Monday, May 18, 2009

wet and wild.

usually, just being in the presence of a slip n slide--or even a "slip and slide" made of mylar and mud and wet grass--makes you a nonhipster, but under certain circumstances, you can slide, and still be a hipster.

Those circumstances include:
  1. partaking in an ironic photo shoot for paper magazine.
  2. you're a living art installation about childhood and america.
  3. you're on the losing end of a very high-stakes betting situation.
  4. you happen to look fabulous wet and on your belly.

Wednesday, May 13, 2009

Tuesday, May 5, 2009

RIP Dom DeLuise


You weren't a hipster, Dom, but you were rad. You shall be missed!

I was once at a steak house in Florida and Dom was there. He was making the whole restaurant laugh. When I finished my food, he took the plate from me and drew a picture on it in sharpie. It was of Dom's face and a horse. It wasn't very good, but I loved it and I loved him. And he let me smoke his cigar. I was 13 years old.
If you don't know Dom, check out "Spaceballs" and "Robinhood Men in Tights." And "The Best Little Whorehouse in Texas."

Things Dom shared in common with hipsters:
1)He was from Brooklyn
2)He went to college in the North East
3) He wore funny hats

Things Dom did not have in common with hipsters:
1) He was funny, damn it
2) He loved food and ate it in public and even wrote cookbooks
3)He worked steadily his whole life and made his way up in the industry with nothing to help him but a gut and grin

I'll be drinking in his honor and watching Mel Brooke's films tonight, if you're looking for me.

Monday, May 4, 2009

UPDATE: I'm a liar

It has been brought to my attention that I am a liar. My BF just read the post about him and has threatened to withhold sex until I get my facts straight.

Update: That's a lie, too; he would never do that, but he is pissed.

Apparently, I was mad drunk when his American Apparel hipster encounter was taking place and don't remember things quite as clearly as I thought.

For the record, my anonymous BF likes Mickey's. He never said those thing about video games, though to be fair, they are true. He had a way more pithy comeback to the AAer than my fermented brain can recall.

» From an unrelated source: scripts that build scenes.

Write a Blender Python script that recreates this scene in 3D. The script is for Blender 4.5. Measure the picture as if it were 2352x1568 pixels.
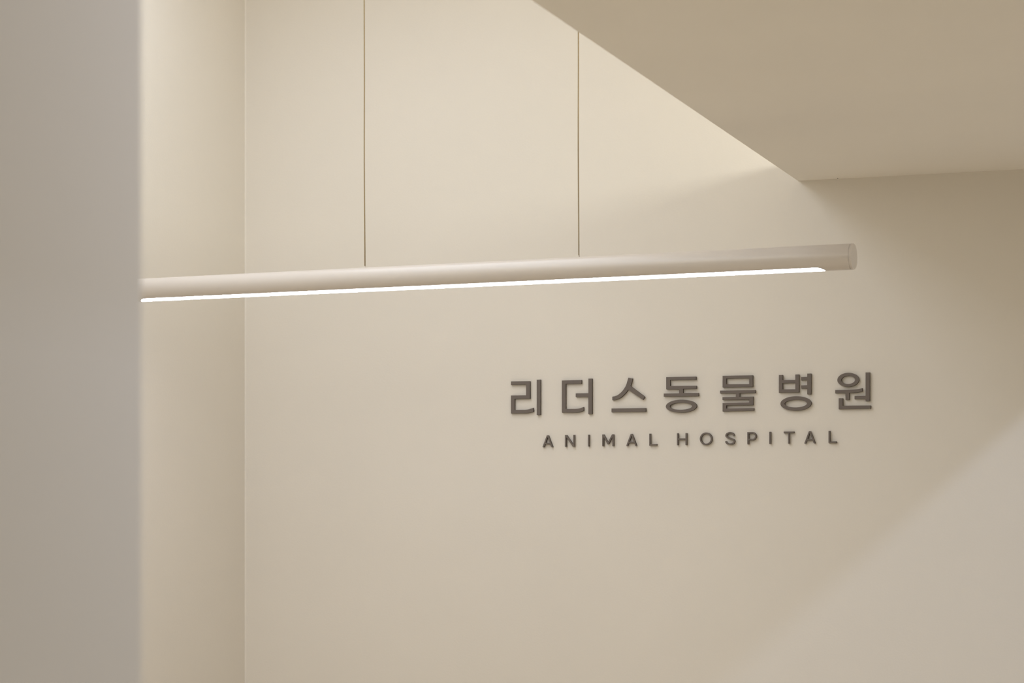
import bpy, bmesh, math
from mathutils import Vector, Matrix

for _o in list(bpy.data.objects):
    bpy.data.objects.remove(_o, do_unlink=True)
SC = bpy.context.scene
COL = SC.collection

# ------------------------------------------------------------------ camera
cam = bpy.data.objects.new('camera', bpy.data.cameras.new('camera'))
COL.objects.link(cam)
cam.location = (0.0, -6.0, 1.5)
cam.rotation_euler = (math.radians(90), 0, math.radians(19.337))
cam.data.sensor_width = 36.0
cam.data.lens = 81.782
cam.data.shift_y = (1241 - 784) / 2352.0          # level camera, rising front
cam.data.clip_start = 0.05
cam.data.dof.use_dof = True
cam.data.dof.focus_distance = 6.1
cam.data.dof.aperture_fstop = 6.5
SC.camera = cam

# ------------------------------------------------------------------ colour management, world
SC.view_settings.view_transform = 'Standard'
SC.view_settings.look = 'None'
SC.view_settings.gamma = 1.0
SC.view_settings.use_curve_mapping = False
SC.view_settings.exposure = 0.0
SC.cycles.max_bounces = 10
SC.cycles.diffuse_bounces = 8
SC.cycles.use_denoising = True

WORLD = (0.3867, 0.3424, 0.2311)
COVE = (11.386, 11.390, 10.178)
RIGHT = (21.3644, 25.6378, 34.2100)
TUBE = (17.4945, 17.5970, 19.3151)
SPOT = (16.110, 17.772, 20.254)
WALL_FILL = (7.4644, 7.3414, 6.8714)
NEAR_FILL = (6.6397, 7.1710, 8.5966)
BOUNCE_FILL = (5.3566, 5.1969, 4.4435)
LEFT_FILL = (3.4236, 3.3678, 2.9521)

w = bpy.data.worlds.new('world'); SC.world = w
w.use_nodes = True
w.node_tree.nodes['Background'].inputs[0].default_value = (*WORLD, 1)
w.node_tree.nodes['Background'].inputs[1].default_value = 1.0

# ------------------------------------------------------------------ key dimensions (metres)
WL = -2.912          # left wall
SOF_L, SOF_R = -1.311, -0.02   # the dropped soffit
SZ = 2.442           # its underside
LIP = 0.052          # thickness of its lip
CEIL = 3.30
COVE_D = 0.34        # depth of the cove behind the lip
NEAR_X, NEAR_Y = -0.897, -4.337  # corner of the nearer wall


def area(name, loc, rot, sx, sy, rgb):
    l = bpy.data.lights.new(name, 'AREA')
    l.shape = 'RECTANGLE'; l.size = sx; l.size_y = sy
    m = max(rgb)
    l.energy = m
    l.color = tuple(c / m for c in rgb) if m > 0 else (1, 1, 1)
    o = bpy.data.objects.new(name, l)
    o.location = loc; o.rotation_euler = rot
    COL.objects.link(o)
    return o

# LED strip lying in the cove on top of the soffit, throwing its light leftwards
area('cove_light', (SOF_L + COVE_D - 0.04, -3.0, SZ + LIP + 0.052), (0, math.radians(65), 0), 0.06, 5.98, COVE)
# linear lamp on the ceiling of the recess to the right of the soffit
area('recess_light', (0.93, -1.15, CEIL - 0.02), (0, 0, 0), 0.075, 1.9, RIGHT)
# soft ceiling lamp over the left recess
area('ceiling_light', (-2.30, -1.8, CEIL - 0.06), (0, 0, 0), 0.85, 2.3, SPOT)
# narrow fill added over the left floor to lift the lower left wall
_q = area('left_floor_fill', (-2.05, -1.9, CEIL - 0.01), (0, 0, 0), 0.12, 0.12, LEFT_FILL)
_q.data.spread = math.radians(40)
# unseen fill panel added in the left recess, tilted to brighten the sign wall
area('sign_wall_fill', (-2.15, -3.2, CEIL - 0.42), (math.radians(65), 0, 0), 1.3, 0.80, WALL_FILL)
# invented narrow fill; its pool on the floor bounces up to the soffit
_p = area('floor_bounce_fill', (-1.00, -2.7, SZ - 0.004), (0, 0, 0), 0.12, 0.12, BOUNCE_FILL)
_p.data.spread = math.radians(70)
# fill added under the soffit, out of view, brightening the near wall's top
area('near_wall_fill', (-0.21, -3.89, SZ - 0.004), (0, 0, 0), 0.12, 0.12, NEAR_FILL)


# ------------------------------------------------------------------ materials
def mat(name, rgb, rough=0.6, spec=0.3, metal=0.0, bump=0.0, bscale=60.0, mottle=0.0, mscale=3.0):
    m = bpy.data.materials.new(name); m.use_nodes = True
    nt = m.node_tree; b = nt.nodes['Principled BSDF']
    b.inputs['Base Color'].default_value = (*rgb, 1)
    b.inputs['Roughness'].default_value = rough
    b.inputs['Specular IOR Level'].default_value = spec
    b.inputs['Metallic'].default_value = metal
    if bump or mottle:
        tc = nt.nodes.new('ShaderNodeTexCoord')
    if mottle:
        n = nt.nodes.new('ShaderNodeTexNoise'); n.inputs['Scale'].default_value = mscale
        n.inputs['Detail'].default_value = 4
        nt.links.new(tc.outputs['Object'], n.inputs['Vector'])
        r = nt.nodes.new('ShaderNodeValToRGB')
        r.color_ramp.elements[0].position = 0.3; r.color_ramp.elements[1].position = 0.7
        r.color_ramp.elements[0].color = (*[c * (1 - mottle) for c in rgb], 1)
        r.color_ramp.elements[1].color = (*[min(1, c * (1 + mottle)) for c in rgb], 1)
        nt.links.new(n.outputs['Fac'], r.inputs['Fac'])
        nt.links.new(r.outputs['Color'], b.inputs['Base Color'])
    if bump:
        n2 = nt.nodes.new('ShaderNodeTexNoise'); n2.inputs['Scale'].default_value = bscale
        n2.inputs['Detail'].default_value = 3
        nt.links.new(tc.outputs['Object'], n2.inputs['Vector'])
        bp = nt.nodes.new('ShaderNodeBump'); bp.inputs['Strength'].default_value = bump
        bp.inputs['Distance'].default_value = 0.002
        nt.links.new(n2.outputs['Fac'], bp.inputs['Height'])
        nt.links.new(bp.outputs['Normal'], b.inputs['Normal'])
    return m

M_WALL = mat('painted_plaster', (0.74, 0.70, 0.64), 0.75, 0.15, bump=0.10, bscale=180, mottle=0.012, mscale=2.2)
M_CEIL = mat('ceiling_paint', (0.84, 0.80, 0.735), 0.8, 0.15, bump=0.08, bscale=160, mottle=0.01)
M_FLOOR = mat('floor_tile', (0.66, 0.58, 0.47), 0.5, 0.3, mottle=0.05)
M_TUBE = mat('powder_coat', (0.60, 0.55, 0.505), 0.30, 0.55)
M_CAP = mat('cap_coat', (0.90, 0.865, 0.85), 0.5, 0.3)
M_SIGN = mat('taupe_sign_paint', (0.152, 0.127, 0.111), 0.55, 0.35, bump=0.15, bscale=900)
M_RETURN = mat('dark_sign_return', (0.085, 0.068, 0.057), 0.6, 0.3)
M_CABLE = mat('bronze_cable', (0.24, 0.165, 0.06), 0.5, 0.4)
M_CAULK = mat('caulk', (0.76, 0.72, 0.66), 0.5, 0.3)
M_SCREW = mat('dark_screw', (0.03, 0.025, 0.02), 0.6, 0.3)
M_LENS = bpy.data.materials.new('glowing_diffuser'); M_LENS.use_nodes = True
_nt = M_LENS.node_tree
_b = _nt.nodes['Principled BSDF']
_b.inputs['Base Color'].default_value = (0.9, 0.88, 0.84, 1)
_m = max(max(TUBE), 1e-6)
_b.inputs['Emission Color'].default_value = (*[c / _m for c in TUBE], 1)
_b.inputs['Emission Strength'].default_value = _m


# ------------------------------------------------------------------ helpers
def link_mesh(name, me, m, parent=None, loc=(0, 0, 0)):
    if m is not None and not me.materials:
        me.materials.append(m)
    o = bpy.data.objects.new(name, me)
    COL.objects.link(o)
    o.location = loc
    if parent is not None:
        o.parent = parent
    return o


def box_mesh(name, lo, hi, bevel=0.0):
    bm = bmesh.new()
    bmesh.ops.create_cube(bm, size=1.0)
    for v in bm.verts:
        v.co = Vector([(lo[i] + hi[i]) / 2 + v.co[i] * (hi[i] - lo[i]) for i in range(3)])
    if bevel:
        bmesh.ops.bevel(bm, geom=list(bm.edges), offset=bevel, segments=2, affect='EDGES', profile=0.5)
    me = bpy.data.meshes.new(name); bm.to_mesh(me); bm.free()
    return me


def structure(name, lo, hi, m, bevel=0.0, label=None, cat=None):
    o = link_mesh(name, box_mesh(name, lo, hi, bevel), m)
    o['kind'] = 'structure'
    o['label'] = label; o['category'] = cat
    return o


def tube_mesh(name, pts, r, n=16):
    bm = bmesh.new(); rings = []
    for i, p in enumerate(pts):
        a = Vector(pts[max(i - 1, 0)]); b = Vector(pts[min(i + 1, len(pts) - 1)])
        t = (b - a).normalized()
        u = t.cross(Vector((0, 1, 0))).normalized(); v = t.cross(u)
        rings.append([bm.verts.new(Vector(p) + u * (r * math.cos(2 * math.pi * k / n)) + v * (r * math.sin(2 * math.pi * k / n))) for k in range(n)])
    for A, B in zip(rings, rings[1:]):
        for k in range(n):
            bm.faces.new((A[k], A[(k + 1) % n], B[(k + 1) % n], B[k]))
    bm.faces.new(rings[0]); bm.faces.new(rings[-1])
    bmesh.ops.recalc_face_normals(bm, faces=bm.faces)
    me = bpy.data.meshes.new(name); bm.to_mesh(me); bm.free()
    for p in me.polygons: p.use_smooth = len(p.vertices) == 4
    return me


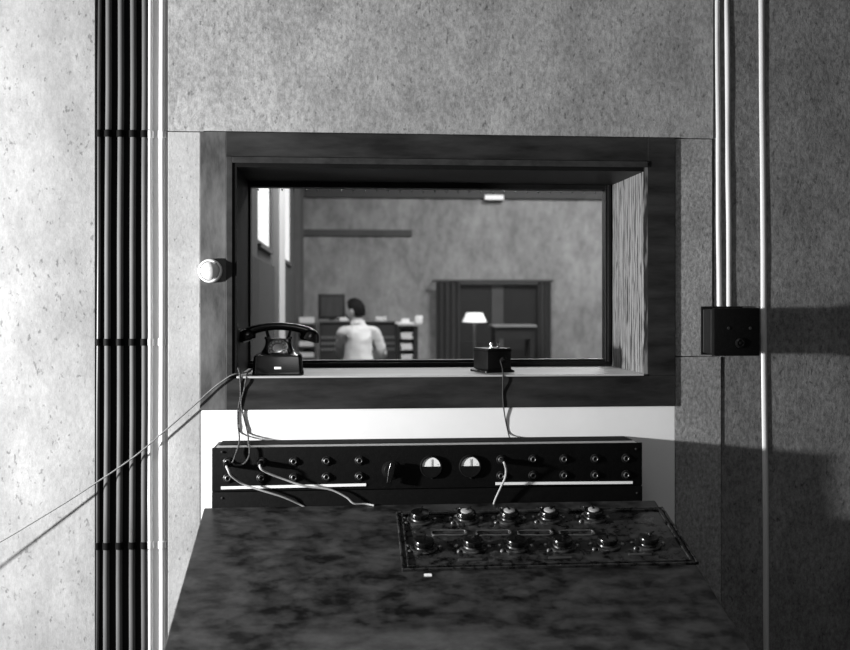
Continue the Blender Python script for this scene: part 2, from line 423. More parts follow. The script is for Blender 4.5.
for rw in rows_l+rows_r:
    for (px, py) in rw:
        c = local(px, py)
        j = MB().lathe([(.0135, 0), (.0135, .002), (.011, .0035), (.0095, .002)], c, (0,-1,0), 20).build('jack', M['bak_matte'], rack)
        MB().lathe([(.0085, .0015), (.0085, .006), (.0062, .0075), (.0048, .006), (.0046, .001)], c, (0,-1,0), 18).build('jack_collar', M['jack_ring'], j)
for (x0, y0, x1, y1) in ((221, 487.8, 366, 484.6), (495.5, 483.5, 632.5, 482.4)):
    A = local(x0, y0); B = local(x1, y1)
    s = MB(); hz = .0037
    s.prism([(A[0], A[2]-hz), (B[0], B[2]-hz), (B[0], B[2]+hz), (A[0], A[2]+hz)], 1, PY-.0025, PY+.0005)
    o = s.build('label_strip', M['strip'], rack); o['label'] = 'white label strip under the jacks'
for (px, py) in ((431, 465.5), (470, 465)):
    c = local(px, py+1.0)
    R = .0315
    mt = MB().lathe([(R, 0), (R, .006), (R*.95, .009), (R*.86, .009), (R*.84, .005)], c, (0,-1,0), 40).build('meter', M['bak_matte'], rack)
    fc = MB(); r2 = .0255
    arc = [(c[0]+r2*math.cos(PI*k/20), c[2]+.001+r2*math.sin(PI*k/20)) for k in range(21)]
    fc.prism(arc, 1, PY-.0065, PY-.0045); o = fc.build('meter_face', M['scale'], mt); o['label'] = 'white half-round meter scale'
    nd = MB(); nd.box((c[0]-.0005, PY-.0085, c[2]), (c[0]+.0005, PY-.0075, c[2]+.021)); nd.T = Matrix(); 
    for k in (2, 18):
        a = PI*k/20; nd.tube([(c[0]+.018*math.cos(a), PY-.007, c[2]+.018*math.sin(a)), (c[0]+.0215*math.cos(a), PY-.007, c[2]+.0215*math.sin(a))], .0004, 4)
    nd.build('needle', M['cord_dark'], mt)
    lg = MB(); arc = [(c[0]+(R*.86)*math.cos(PI+PI*k/20), c[2]+(R*.86)*math.sin(PI+PI*k/20)) for k in range(21)]
    lg.prism(arc, 1, PY-.0085, PY-.004); lg.build('lower_cover', M['bak_matte'], mt)
    MB().lathe([(.0035, 0), (.003, .003), (.0003, .0035)], local(px+.8, 477.5), (0,-1,0), 10).build('screw', M['dark_metal'], rack)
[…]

Oh, and it all started bc the love of my life called the AAer a hipster first, so there! (As a matter of fact, the AAer is a hipster, so that wasn't an insult; it was an observation.)

Shut up American Apparel


This weekend an honest-to-goodness American Apparel EMPLOYEE called my BF a hipster. Needless to say, I'm out for blood.

When my muscular lover dared protest, this AA rep cited his shoes (OK, yellow Asics Tigers) as proof. "Oh yeah," said my man. "How about the fact that I'm drinking this Mickey's you gave me and I hate it?" When that wasn't enough to convince the AAer of my BF's nonhipster bonafides, he brought out the big guns. "I'm not a hipster bc I majored in science, and not just so I could make drugs in my basement but bc I actually like science. Plus, I own a PlayStation and I play it. And I'm good."

And with that, the AAer was quiet, bc even if he plays video games or has taken ecstacy and wondered what a synapse was, he would never admit it. Ever.

What to do if you find yourself in an American Apparel and you're not a hipster:

1) Avoid the leggings. We nonhipster can't handle them and our cellulite is why.
2)Try on the jeans, bc they actually are pretty nice on our asses and they don't get holes in the crotch as quickly as other jeans do.
3) Leave the leotard alone. You might think it'll be awesome like when you were in that ballet class at age 3, but unless you listen to The Darkness and not just for that one bomb-ass song, you're just gonna look like a twit. Even then. Only a very certain kind of authenitc hipster can rock the leotard, and if you are blessed to be such a person, you know who you are. And if you are one of those rare people, fuck you. Seriously. Keep your freakishly flat stomach and perky breasts out of my face.


Air kiss!

Friday, May 1, 2009

quasimodo chic.



you're not a hipster because you're standing next to h&m.